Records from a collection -
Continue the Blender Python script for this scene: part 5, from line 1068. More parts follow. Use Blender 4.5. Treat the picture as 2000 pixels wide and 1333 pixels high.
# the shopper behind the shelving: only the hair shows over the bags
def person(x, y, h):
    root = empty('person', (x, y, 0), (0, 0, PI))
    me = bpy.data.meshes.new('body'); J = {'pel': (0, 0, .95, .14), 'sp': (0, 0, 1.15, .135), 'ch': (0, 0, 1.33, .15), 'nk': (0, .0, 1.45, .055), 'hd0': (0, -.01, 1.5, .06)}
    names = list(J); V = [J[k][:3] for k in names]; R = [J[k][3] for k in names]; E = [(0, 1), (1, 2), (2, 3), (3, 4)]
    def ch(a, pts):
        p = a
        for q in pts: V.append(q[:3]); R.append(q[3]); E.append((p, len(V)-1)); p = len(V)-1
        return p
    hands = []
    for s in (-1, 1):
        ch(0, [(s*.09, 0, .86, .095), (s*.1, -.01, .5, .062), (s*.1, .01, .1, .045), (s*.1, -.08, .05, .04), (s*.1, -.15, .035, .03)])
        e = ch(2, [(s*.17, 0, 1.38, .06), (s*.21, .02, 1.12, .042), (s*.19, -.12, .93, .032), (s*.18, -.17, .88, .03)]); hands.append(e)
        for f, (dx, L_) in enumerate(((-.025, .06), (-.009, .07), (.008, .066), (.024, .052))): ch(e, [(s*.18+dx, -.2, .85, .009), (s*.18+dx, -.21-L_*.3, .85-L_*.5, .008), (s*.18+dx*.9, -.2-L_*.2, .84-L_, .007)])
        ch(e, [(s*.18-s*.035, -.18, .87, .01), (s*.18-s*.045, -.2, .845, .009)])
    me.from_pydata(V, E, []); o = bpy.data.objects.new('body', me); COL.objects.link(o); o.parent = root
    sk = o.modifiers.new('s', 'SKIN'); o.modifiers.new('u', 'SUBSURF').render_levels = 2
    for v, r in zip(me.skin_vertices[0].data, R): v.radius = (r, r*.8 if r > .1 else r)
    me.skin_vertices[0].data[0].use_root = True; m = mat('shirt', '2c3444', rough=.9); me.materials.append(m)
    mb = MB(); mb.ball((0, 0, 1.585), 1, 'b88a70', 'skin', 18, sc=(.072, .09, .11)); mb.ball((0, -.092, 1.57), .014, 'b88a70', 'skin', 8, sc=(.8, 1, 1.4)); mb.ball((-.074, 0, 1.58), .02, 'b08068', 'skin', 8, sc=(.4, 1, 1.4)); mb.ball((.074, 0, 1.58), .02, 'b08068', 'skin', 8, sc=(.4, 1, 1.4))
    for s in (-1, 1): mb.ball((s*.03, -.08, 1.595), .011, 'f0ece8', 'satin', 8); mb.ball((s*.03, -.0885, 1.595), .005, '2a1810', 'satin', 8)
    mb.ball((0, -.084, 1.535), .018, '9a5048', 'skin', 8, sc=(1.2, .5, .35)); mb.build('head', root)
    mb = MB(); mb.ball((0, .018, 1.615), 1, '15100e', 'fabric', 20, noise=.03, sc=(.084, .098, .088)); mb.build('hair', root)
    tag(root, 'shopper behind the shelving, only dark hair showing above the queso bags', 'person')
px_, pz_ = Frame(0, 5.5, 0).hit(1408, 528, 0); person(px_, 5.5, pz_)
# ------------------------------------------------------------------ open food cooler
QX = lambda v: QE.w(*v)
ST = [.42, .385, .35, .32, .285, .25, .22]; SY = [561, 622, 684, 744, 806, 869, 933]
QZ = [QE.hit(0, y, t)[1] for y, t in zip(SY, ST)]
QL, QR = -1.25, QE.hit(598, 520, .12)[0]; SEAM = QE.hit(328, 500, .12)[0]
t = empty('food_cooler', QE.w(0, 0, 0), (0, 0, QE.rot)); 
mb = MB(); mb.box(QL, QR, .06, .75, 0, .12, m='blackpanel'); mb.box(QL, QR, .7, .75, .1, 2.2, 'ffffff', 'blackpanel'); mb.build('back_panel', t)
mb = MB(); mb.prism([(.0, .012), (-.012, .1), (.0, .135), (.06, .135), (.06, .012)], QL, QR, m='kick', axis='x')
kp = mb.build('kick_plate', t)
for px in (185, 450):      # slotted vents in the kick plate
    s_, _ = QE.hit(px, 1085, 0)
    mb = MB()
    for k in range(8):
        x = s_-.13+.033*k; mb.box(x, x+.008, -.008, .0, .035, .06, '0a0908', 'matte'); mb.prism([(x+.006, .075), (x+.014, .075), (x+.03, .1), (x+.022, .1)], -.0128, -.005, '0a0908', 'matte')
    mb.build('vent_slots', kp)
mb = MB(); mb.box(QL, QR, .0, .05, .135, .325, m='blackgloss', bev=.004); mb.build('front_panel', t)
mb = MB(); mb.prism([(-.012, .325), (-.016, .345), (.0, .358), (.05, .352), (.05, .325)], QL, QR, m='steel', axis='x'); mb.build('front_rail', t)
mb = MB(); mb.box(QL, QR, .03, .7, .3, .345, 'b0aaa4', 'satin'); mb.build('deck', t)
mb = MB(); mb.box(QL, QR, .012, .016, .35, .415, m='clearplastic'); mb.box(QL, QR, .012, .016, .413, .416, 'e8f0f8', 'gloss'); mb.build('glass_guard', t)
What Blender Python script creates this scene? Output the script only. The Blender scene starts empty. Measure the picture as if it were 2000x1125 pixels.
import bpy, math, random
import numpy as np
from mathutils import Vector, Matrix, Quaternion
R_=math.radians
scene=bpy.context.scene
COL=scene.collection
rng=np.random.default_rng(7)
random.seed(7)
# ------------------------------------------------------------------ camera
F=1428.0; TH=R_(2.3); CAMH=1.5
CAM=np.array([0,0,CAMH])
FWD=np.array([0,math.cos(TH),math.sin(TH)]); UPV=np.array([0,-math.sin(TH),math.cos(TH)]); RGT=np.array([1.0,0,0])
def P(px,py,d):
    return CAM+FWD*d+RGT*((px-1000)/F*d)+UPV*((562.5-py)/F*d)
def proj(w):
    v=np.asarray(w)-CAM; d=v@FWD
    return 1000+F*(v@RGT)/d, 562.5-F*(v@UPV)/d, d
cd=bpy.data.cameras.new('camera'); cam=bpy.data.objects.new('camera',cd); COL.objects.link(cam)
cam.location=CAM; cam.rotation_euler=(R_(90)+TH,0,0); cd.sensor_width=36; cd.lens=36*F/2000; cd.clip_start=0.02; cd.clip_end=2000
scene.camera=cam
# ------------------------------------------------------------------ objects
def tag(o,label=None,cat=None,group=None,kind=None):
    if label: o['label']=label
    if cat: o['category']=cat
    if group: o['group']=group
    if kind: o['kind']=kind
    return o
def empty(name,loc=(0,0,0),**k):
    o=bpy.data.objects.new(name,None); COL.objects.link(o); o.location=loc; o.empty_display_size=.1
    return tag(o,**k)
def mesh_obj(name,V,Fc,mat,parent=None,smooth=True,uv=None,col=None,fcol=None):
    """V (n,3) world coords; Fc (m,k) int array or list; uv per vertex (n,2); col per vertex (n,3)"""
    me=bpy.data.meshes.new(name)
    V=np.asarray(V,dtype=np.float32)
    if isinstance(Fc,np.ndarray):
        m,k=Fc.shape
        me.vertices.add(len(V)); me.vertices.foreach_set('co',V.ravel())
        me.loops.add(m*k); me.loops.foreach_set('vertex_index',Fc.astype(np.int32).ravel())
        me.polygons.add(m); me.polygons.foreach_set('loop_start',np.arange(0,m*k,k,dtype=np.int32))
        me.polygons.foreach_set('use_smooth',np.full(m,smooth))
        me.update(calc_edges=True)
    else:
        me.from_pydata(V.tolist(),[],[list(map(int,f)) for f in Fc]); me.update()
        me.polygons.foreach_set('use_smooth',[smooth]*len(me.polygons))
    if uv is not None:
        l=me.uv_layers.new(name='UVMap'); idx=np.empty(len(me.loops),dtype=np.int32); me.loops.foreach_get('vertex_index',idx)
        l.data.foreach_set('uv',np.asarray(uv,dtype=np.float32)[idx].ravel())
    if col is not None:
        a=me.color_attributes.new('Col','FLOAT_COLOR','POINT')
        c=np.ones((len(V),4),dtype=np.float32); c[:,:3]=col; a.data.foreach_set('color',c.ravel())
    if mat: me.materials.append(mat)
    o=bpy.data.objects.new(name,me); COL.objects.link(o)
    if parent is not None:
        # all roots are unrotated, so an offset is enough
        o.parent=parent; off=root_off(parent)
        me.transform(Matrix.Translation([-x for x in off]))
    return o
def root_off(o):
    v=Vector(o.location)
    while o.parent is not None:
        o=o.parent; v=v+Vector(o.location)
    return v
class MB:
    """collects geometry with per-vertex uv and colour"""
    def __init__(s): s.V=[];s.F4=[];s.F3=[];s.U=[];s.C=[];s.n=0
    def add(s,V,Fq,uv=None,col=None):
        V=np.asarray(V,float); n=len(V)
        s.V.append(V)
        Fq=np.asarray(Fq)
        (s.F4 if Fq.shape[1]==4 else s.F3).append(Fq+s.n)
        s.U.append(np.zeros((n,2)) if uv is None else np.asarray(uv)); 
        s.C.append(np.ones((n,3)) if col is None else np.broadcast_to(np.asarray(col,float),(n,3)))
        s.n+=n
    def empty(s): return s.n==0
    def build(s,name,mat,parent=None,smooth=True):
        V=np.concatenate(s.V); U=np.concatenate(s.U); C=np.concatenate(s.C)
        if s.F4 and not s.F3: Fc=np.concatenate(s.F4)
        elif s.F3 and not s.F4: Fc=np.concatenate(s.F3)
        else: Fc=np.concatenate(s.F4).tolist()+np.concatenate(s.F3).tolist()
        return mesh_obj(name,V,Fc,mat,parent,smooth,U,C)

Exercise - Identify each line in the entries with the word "scene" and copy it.

Result of this exercise -
Continue the Blender Python script for this scene: part 5, from line 1068. More parts follow. Use Blender 4.5. Treat the picture as 2000 pixels wide and 1333 pixels high.
What Blender Python script creates this scene? Output the script only. The Blender scene starts empty. Measure the picture as if it were 2000x1125 pixels.
scene=bpy.context.scene
COL=scene.collection
scene.camera=cam